Di Madinah, tidak terlalu jauh dari Masjid Nabawi, ada sebuah properti sebidang tanah dengan sumur yang tidak pernah kering sepanjang tahun. Sumur itu dikenal dengan nama: Sumur Ruma (The Well of Ruma) karena dimiliki seorang Yahudi bernama Ruma.
Ilustrasi sumur (dokumentasi pribadi saat di Jeddah) |
Sang Yahudi menjual air kepada penduduk Madinah dan setiap hari orang antri untuk membeli airnya. Diwaktu-waktu tertentu sang Yahudi menaikkan seenaknya harga airnya dan rakyat Madinah pun terpaksa harus tetap membelinya. Karena hanya sumur inilah yang tidak pernah kering.
Melihat kenyataan ini, Rasulullah berkata: "Kalau ada yang bisa membeli sumur ini, balasannya adalah Surga".Seorang Sahabat Nabi bernama Usman bin Affan mendekati sang Yahudi. Usman menawarkan untuk membeli sumurnya. Tentu saja Ruma sang Yahudi menolak. Ini adalah bisnisnya dan ia mendapat banyak uang dari bisnisnya.

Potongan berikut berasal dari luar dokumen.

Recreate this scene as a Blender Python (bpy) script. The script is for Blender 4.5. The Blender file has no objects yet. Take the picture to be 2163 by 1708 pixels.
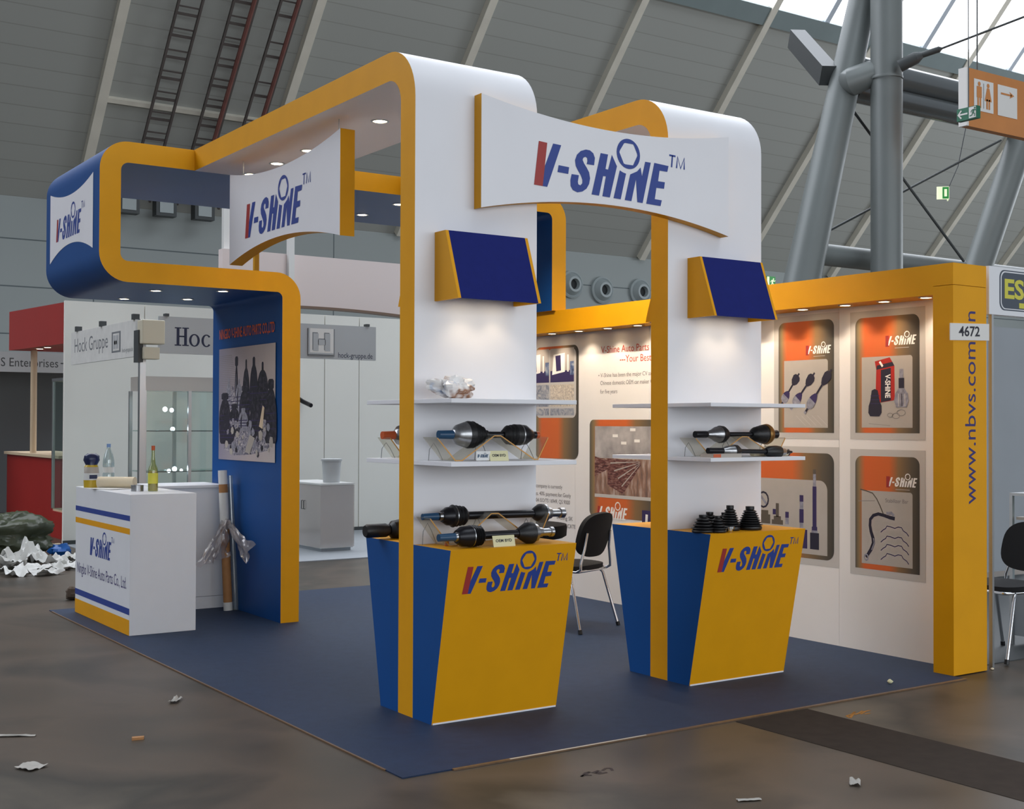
import bpy, bmesh, math, random
from mathutils import Vector, Matrix, noise
sc = bpy.context.scene
COL = sc.collection
V = Vector

# ------------------------------------------------------------------ camera
CAM = V((-2.6727, -4.7483, 1.5126)); YAW = 0.5977; PITCH = 0.0152; ROLL = 0.0035; FPX = 2672.95
cam_data = bpy.data.cameras.new('camera'); cam = bpy.data.objects.new('camera', cam_data); COL.objects.link(cam)
cam.matrix_world = (Matrix.Translation(CAM) @ Matrix.Rotation(-YAW, 4, 'Z') @ Matrix.Rotation(math.pi/2 + PITCH, 4, 'X')
                    @ Matrix.Rotation(ROLL, 4, 'Z'))
cam_data.sensor_fit = 'HORIZONTAL'; cam_data.sensor_width = 36.0; cam_data.lens = FPX / 2163 * 36
cam_data.clip_start = 0.05; cam_data.clip_end = 500
sc.camera = cam
sc.view_settings.view_transform = 'Standard'; sc.view_settings.look = 'None'
sc.view_settings.exposure = 0.0; sc.view_settings.gamma = 1.0; sc.view_settings.use_curve_mapping = False

def ray(u, v):
    return (cam.matrix_world.to_3x3() @ V(((u - 1081.5) / FPX, -(v - 854) / FPX, -1.0)))
def P(u, v, x=None, y=None, z=None, d=None):
    """surveying helper: where the sight line through photo point (u, v) meets a real plane"""
    r = ray(u, v)
    if x is not None: t = (x - CAM.x) / r.x
    elif y is not None: t = (y - CAM.y) / r.y
    elif z is not None: t = (z - CAM.z) / r.z
    else: t = d
    return CAM + r * t

# ------------------------------------------------------------------ materials
MATS = {}
def lin(c):
    c = c / 255.0
    return c / 12.92 if c <= 0.04045 else ((c + 0.055) / 1.055) ** 2.4
def rgb(h):
    h = h.lstrip('#')
    return tuple(lin(int(h[i:i+2], 16)) for i in (0, 2, 4)) + (1.0,)
def mat(name, col, rough=0.5, metal=0.0, spec=0.5, var=0.0, scale=8.0, bump=0.0, bscale=60.0, alpha=None, trans=0.0, emit=None, estr=0.0, coat=0.0):
    m = bpy.data.materials.new(name); m.use_nodes = True
    nt = m.node_tree; b = nt.nodes['Principled BSDF']
    c = rgb(col) if isinstance(col, str) else tuple(col) + (1.0,)
    b.inputs['Base Color'].default_value = c
    b.inputs['Roughness'].default_value = rough; b.inputs['Metallic'].default_value = metal
    b.inputs['Specular IOR Level'].default_value = spec
    b.inputs['Coat Weight'].default_value = coat
    if trans: b.inputs['Transmission Weight'].default_value = trans
    if emit:
        b.inputs['Emission Color'].default_value = rgb(emit); b.inputs['Emission Strength'].default_value = estr
    tc = nt.nodes.new('ShaderNodeTexCoord')
    if var:
        n = nt.nodes.new('ShaderNodeTexNoise'); n.inputs['Scale'].default_value = scale; n.inputs['Detail'].default_value = 5
        nt.links.new(tc.outputs['Object'], n.inputs['Vector'])
        r = nt.nodes.new('ShaderNodeValToRGB')
        r.color_ramp.elements[0].position = 0.3; r.color_ramp.elements[1].position = 0.7
        r.color_ramp.elements[0].color = tuple(max(0, x * (1 - var)) for x in c[:3]) + (1,)
        r.color_ramp.elements[1].color = tuple(min(1, x * (1 + var)) for x in c[:3]) + (1,)
        nt.links.new(n.outputs['Fac'], r.inputs['Fac']); nt.links.new(r.outputs['Color'], b.inputs['Base Color'])
    if bump:
        n2 = nt.nodes.new('ShaderNodeTexNoise'); n2.inputs['Scale'].default_value = bscale; n2.inputs['Detail'].default_value = 4
        nt.links.new(tc.outputs['Object'], n2.inputs['Vector'])
        bp = nt.nodes.new('ShaderNodeBump'); bp.inputs['Strength'].default_value = bump; bp.inputs['Distance'].default_value = 0.01
        nt.links.new(n2.outputs['Fac'], bp.inputs['Height']); nt.links.new(bp.outputs['Normal'], b.inputs['Normal'])
    MATS[name] = m
    return m
def clear(name, tint, gloss=0.12, op=0.0, col='#ffffff', rough=0.05):
    """thin clear sheet: mostly transparent with a glossy film and a little body colour"""
    m = bpy.data.materials.new(name); m.use_nodes = True; nt = m.node_tree
    nt.nodes.clear()
    out = nt.nodes.new('ShaderNodeOutputMaterial')
    t = nt.nodes.new('ShaderNodeBsdfTransparent'); t.inputs['Color'].default_value = rgb(tint)
    g = nt.nodes.new('ShaderNodeBsdfGlossy'); g.inputs['Roughness'].default_value = rough
    d = nt.nodes.new('ShaderNodeBsdfDiffuse'); d.inputs['Color'].default_value = rgb(col)
    m1 = nt.nodes.new('ShaderNodeMixShader'); m2 = nt.nodes.new('ShaderNodeMixShader')
    m1.inputs[0].default_value = gloss; m2.inputs[0].default_value = op
    nt.links.new(t.outputs[0], m1.inputs[1]); nt.links.new(g.outputs[0], m1.inputs[2])
    nt.links.new(m1.outputs[0], m2.inputs[1]); nt.links.new(d.outputs[0], m2.inputs[2])
    nt.links.new(m2.outputs[0], out.inputs['Surface'])
    MATS[name] = m
def ramp_mat(name, axis, stops, rough=0.45):
    """printed colour band: ramp along one Generated axis (flip by giving stops in that order)"""
    m = bpy.data.materials.new(name); m.use_nodes = True; nt = m.node_tree; b = nt.nodes['Principled BSDF']
    b.inputs['Roughness'].default_value = rough
    tc = nt.nodes.new('ShaderNodeTexCoord'); sp = nt.nodes.new('ShaderNodeSeparateXYZ')
    nt.links.new(tc.outputs['Generated'], sp.inputs[0])
    r = nt.nodes.new('ShaderNodeValToRGB'); cr = r.color_ramp
    while len(cr.elements) < len(stops): cr.elements.new(0.5)
    for e, (p, c) in zip(cr.elements, stops): e.position = p; e.color = rgb(c)
    nt.links.new(sp.outputs[axis], r.inputs['Fac']); nt.links.new(r.outputs['Color'], b.inputs['Base Color'])
    MATS[name] = m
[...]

Tetapi Usman bukan hanya pebisnis sukses yang kaya raya, tetapi ia juga negosiator ulung. Ia bilang kepada Ruma: "Aku akan membeli setengah dari sumurmu dengan harga yang pantas, jadi kita bergantian menjual air, hari ini kamu, besok saya".
Melalui negosiasi yang sangat ketat, akhirnya sang Yahudi mau menjual sumurnya senilai 1 juta Dirham dan memberikan hak pemasaran 50% kepada Usman bin Affan. Apa yang terjadi setelahnya membuat sang Yahudi merasa keki.
Ternyata Usman menggratiskan air tersebut kepada semua penduduk Madinah. Pendudukpun mengambil air sepuas puasnya sehingga hari keesokannya mereka tidak perlu lagi membeli air dari Ruma sang Yahudi. Merasa kalah, sang Yahudi akhirnya menyerah, ia meminta sang Usman untuk membeli semua kepemilikan sumur dan tanahnya.
Tentu saja Usman tidak harus membayar lagi seharga yang telah disepakati sebelumnya. Sampai sekarang di Madinah, sumur tersebut dikenal dengan nama *"Sumur Usman",*atau *"The Well of Usman." Tanah luas sekitar sumur tersebut menjadi sebuah kebun kurma yang diberi air dari sumur Usman. Kebun kurma tersebut dikelola oleh badan wakaf pemerintah Saudi sampai hari ini. Kurmanya dieksport ke berbagai negara didunia, hasilnya diberikan untuk yatim piatu dan pendidikan.
Sebagian dikembangkan menjadi hotel dan proyek proyek lainnya, sebagian lagi dimasukkan kembali kepada sebuah rekening tertua didunia atas nama Usman bin Affan. Hasil kelolaan kebun kurma dan grupnya yang disaat ini menghasilkan 50 juta Riyal pertahun. (Atau setara 200 Milyar pertahun).
Sang Yahudi tidak akan penah menang. Kenapa? Karena visinya terlalu dangkal. Ia hanya hidup untuk masa kini, masa ia ada di dunia. Sedangkan visi dari Usman Bin Affan adalah jauh kedepan. Ia berkorban untuk menolong manusia lain yang membutuhkan dan ia menatap sebuah visi besar yang bernama:
"Shadaqatun Jariyah, sedekah berkelanjutan". Sebuah shadaqah yang tidak pernah berhenti, bahkan pada saat manusia sudah mati. Inilah cara memajukan Islam secara cerdas dan barokah dunia-akherat.
Aamiin ya Rabbal'alamin
Semoga dari cerita ini kita bisa membedakan shodaqoh cerdas bukan shodaqoh buta. Ketika semuaa berawal dari keikhlasan tanpa paksaan dan ridho lillahita'ala, saat itulah kita menang.